Marcus Licinius Crassus is a Classical Era Great Merchant in Civilization VI.
Unique ability[]
Your nearest city annexes this tile into its territory. Gain 60 Gold. This action can be performed 3 times.
Strategy[]
Marcus Licinius Crassus is quite useful for a city near an opposing player, as you can quickly claim useful tiles and stifle the other city's border growth. He can also be used to strategically control other civilizations' movements - for example, by claiming the opening of a bay to the ocean, or claiming a chokepoint between mountain ranges - or to reach resources that lie outside the 3-hex workable range of a city.
Note that the tile on which you activate Crassus must be adjacent to existing territory, but doesn't need to be within range of any specific city.
Civilopedia entry[]
Considered the wealthiest man in Roman history, and one of the richest of all time, Marcus Licinius Crassus was the second of three sons fathered by the influential Roman senator Publius Crassus. As a young officer, Marcus had been forced to flee to Hispania when Lucius Cinna took control of Rome 87 BC, but returned to support Lucius Sulla in the ensuing civil war. After Sulla’s victory, he held a praetorship, gaining some fame for putting down the slave uprising led by Spartacus. In 70 BC, Crassus and Pompey pressured the Senate into electing them co-consuls; once in office, they reversed most of Sulla’s reforms.

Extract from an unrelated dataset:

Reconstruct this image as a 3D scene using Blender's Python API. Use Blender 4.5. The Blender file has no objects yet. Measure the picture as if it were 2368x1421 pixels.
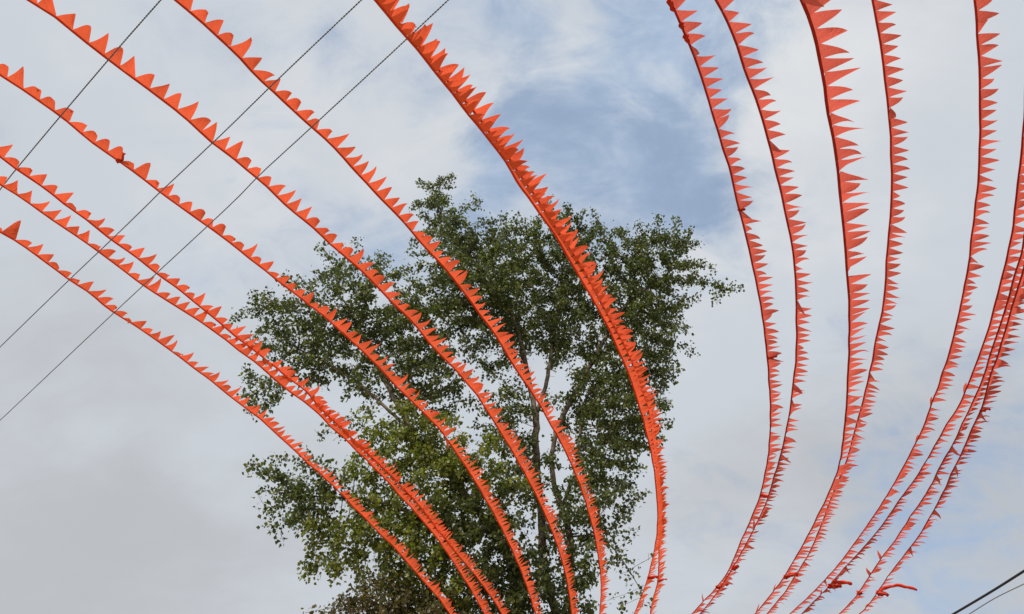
import bpy, math, random
import numpy as np
from mathutils import Vector, Matrix

random.seed(7)
rng = np.random.default_rng(7)
scene = bpy.context.scene
C = scene.collection

# ------------------------------------------------------------------ camera
PITCH = math.radians(42.0)
CAM = np.array([0.0, 0.0, 1.6])
FPX = 1710.0                      # focal length in pixels of a 2368 x 1421 frame
cam_data = bpy.data.cameras.new('camera')
cam_data.sensor_width = 36.0
cam_data.lens = 36.0 * FPX / 2368.0
cam_data.clip_start = 0.05
cam_data.clip_end = 6000.0
cam = bpy.data.objects.new('camera', cam_data)
cam.location = CAM
cam.rotation_euler = (math.pi / 2 + PITCH, 0, 0)
C.objects.link(cam)
scene.camera = cam
SP, CP = math.sin(PITCH), math.cos(PITCH)


def ray(px, py):
    """world direction (unit depth along the axis) through a photograph pixel"""
    u = (px - 1184.0) / FPX
    v = (710.5 - py) / FPX
    return np.array([u, CP - v * SP, SP + v * CP])


def at_height(px, py, h):
    """point where the sight line is h metres above the eye"""
    r = ray(px, py)
    return CAM + r * (h / r[2])


def at_range(px, py, y):
    r = ray(px, py)
    return CAM + r * (y / r[1])


def project(P):
    d = P - CAM
    z = d[..., 1] * CP + d[..., 2] * SP
    v = -d[..., 1] * SP + d[..., 2] * CP
    return 1184.0 + FPX * d[..., 0] / z, 710.5 - FPX * v / z


# ------------------------------------------------------------------ sky, sun, exposure
SUN_ELEV, SUN_AZ = math.radians(52), math.radians(226)    # azimuth from +Y, clockwise: behind the camera, to the left
world = bpy.data.worlds.new('World')
scene.world = world
world.use_nodes = True
nt = world.node_tree
nt.nodes.clear()
N, Lk = nt.nodes, nt.links


def nd(tree, typ, **kw):
    n = tree.nodes.new(typ)
    for k, v in kw.items():
        setattr(n, k, v)
    return n


def setin(tree, sock, v):
    if isinstance(v, bpy.types.NodeSocket):
        tree.links.new(v, sock)
    else:
        sock.default_value = v


def M(tree, op, a, b=None, clamp=False):
    n = nd(tree, 'ShaderNodeMath', operation=op, use_clamp=clamp)
    setin(tree, n.inputs[0], a)
    if b is not None:
        setin(tree, n.inputs[1], b)
    return n.outputs[0]


def mixc(tree, f, a, b):
    n = nd(tree, 'ShaderNodeMix', data_type='RGBA')
    setin(tree, n.inputs['Factor'], f)
    setin(tree, n.inputs[6], a)
    setin(tree, n.inputs[7], b)
    return n.outputs[2]


def mapr(tree, v, a, b, c=0.0, d=1.0, smooth=True):
    n = nd(tree, 'ShaderNodeMapRange')
    n.interpolation_type = 'SMOOTHSTEP' if smooth else 'LINEAR'
    setin(tree, n.inputs['Value'], v)
    n.inputs['From Min'].default_value = a
    n.inputs['From Max'].default_value = b
    n.inputs['To Min'].default_value = c
    n.inputs['To Max'].default_value = d
    return n.outputs['Result']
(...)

During the next decade, as Pompey scored military victories abroad, Marcus Crassus amassed enormous wealth, mostly from the sale of property previously confiscated by Sulla, and loans to senators who liked living too well. He also maintained a troop of 500 slaves skilled in construction, and when one of Rome’s frequent fires broke out, would then buy up the ruins, quickly rebuild the neighborhood, and then charge exorbitant rents. At one point it was said that Crassus owned most of Rome.
He certainly wasn’t the first rich man to have delusions of grandeur, but in his case it proved decidedly deleterious. In 60 BC Crassus joined Pompey and young Julius Caesar in forming the so-called First Triumvirate to rule Rome. Whether it was jealousy of Caesar and Pompey or simply greed, Marcus Crassus managed to get the Senate to appoint him governor of the rich province of Syria. Not satisfied plundering Syria, he embarked on an ill-advised invasion of Parthia, where he was killed at the Battle of Carrhae in 53 BC. Legend has it that his head was severed and molten gold poured into his mouth as a mark of his infamous greed.